Well, I make a new playlist every month. For a while, I just had one playlist,5 but I got tired of that after a while. 300 songs in one playlist seemed like a bit much, especially when I’d be listening to it on my phone, spot a song that I didn’t want on there… and then forget before I could do anything about it when I got back to my laptop. This way, it’s always fresh; a song I don’t like will be on my playlist for a month at the most,6 and whenever I get some new music I like, the smaller size of the list means that I’ll be able to hear it much more frequently.7

The other really cool benefit of this system, to me at least, is the fact that I can look back and see what I was listening to at any time. I’m a big fan of the whole ‘quantified self’ thing – my phone tracks my steps and distance walked, and I use an app to keep track of what I eat just because I like looking at the charts – and this is, to Grey-the-vague-audiophile a very cool thing.

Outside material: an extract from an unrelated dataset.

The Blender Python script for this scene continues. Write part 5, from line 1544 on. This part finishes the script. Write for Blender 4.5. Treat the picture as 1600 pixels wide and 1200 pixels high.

Anyhow, readers, since I know there’s at least one of you out there – what’s your system for music? Pandora list? Thousands of playlists for every possible mood? Something I haven’t thought of because I only listed three ideas? I’d like to know, so hit up that comment box.


  1. It’s a much less terrible program if you’re using Mac OS X instead of Windows; I’m convinced that Apple was so intense about having it look like it was on OS X that they actually wrote the entire OS X windowserver system into the program and then run iTunes within that. 
  2. If I haven’t, I’m taking 6 music classes at the moment. That in addition to working for the music department at school. 
  3. As someone with not-actually-OCD-stop-calling-it-that, or “I prefer things to be organized, but I don’t compulsively clean them.” 
  4. The nice thing about the remixes that I’m partial to at the moment is that, thanks to copyright law, they’re generally free to download. 
  5. Titled “Main Music List” because I am super creative you guys 
  6. Just because I’ve changed tactics doesn’t mean I’m any less forgetful. 
  7. Handily increasing the efficiency of the whole “repeating a song until I can no longer listen to it because I hate it so much” thing. Y’know, like Owl City’s Fireflies

4 replies on “This Month's Playlist”

MusicBee is one PC alternative I’ve tried but I can’t say I was a big fan. Google Play Music is another to check out – what’s handy with this is you can upload your collection and access it from any device as well as stream like Spotify. Has its fair share of problems (shit-tier organization), but I think you’ve got to take the bad with the good when it comes to music players. No one’s made an end all be all yet.

You should post your monthly playlist as a blog entry! Always love to see some new tunes.

I actually used Google Play Music when it first came out, way back when I had an Android phone, and I liked it for a while… and then the app wiped half my music and erased my playlists. After that, I kinda gave up on it.

I might, although I’d probably do ‘last month’s playlist’ more than the current one, since I don’t call them ‘done’ in any way until the end of the month, when I start the new one.

I am far more lazy with my music on OS X than you are, I typically just select an album from the “Recently Added” and listen to it all the way through–I prefer listening to whole albums. If I need to quickly pick a song, I use Alfred’s built in mini-player which is approximately 10x faster than going through iTunes itself. On iOS, I do things a bit differently. I use and enjoy the app “Workflow,” and I made a personal workflow that when launched creates a playlist of 30 songs that I haven’t listened to in the past month. This is useful due to my overwhelmingly large library (upwards of 6,000, though that has been sized down from 10,000).

I’ve been considering doing something similar to your iOS setup – I’ve got an ‘unrated’ playlist that I use to make sure I’ve listened to everything in my library at least once, but I’d like to get a better mix of old music in as well.
I can’t really listen to a whole album at once, though – I get bored too easily.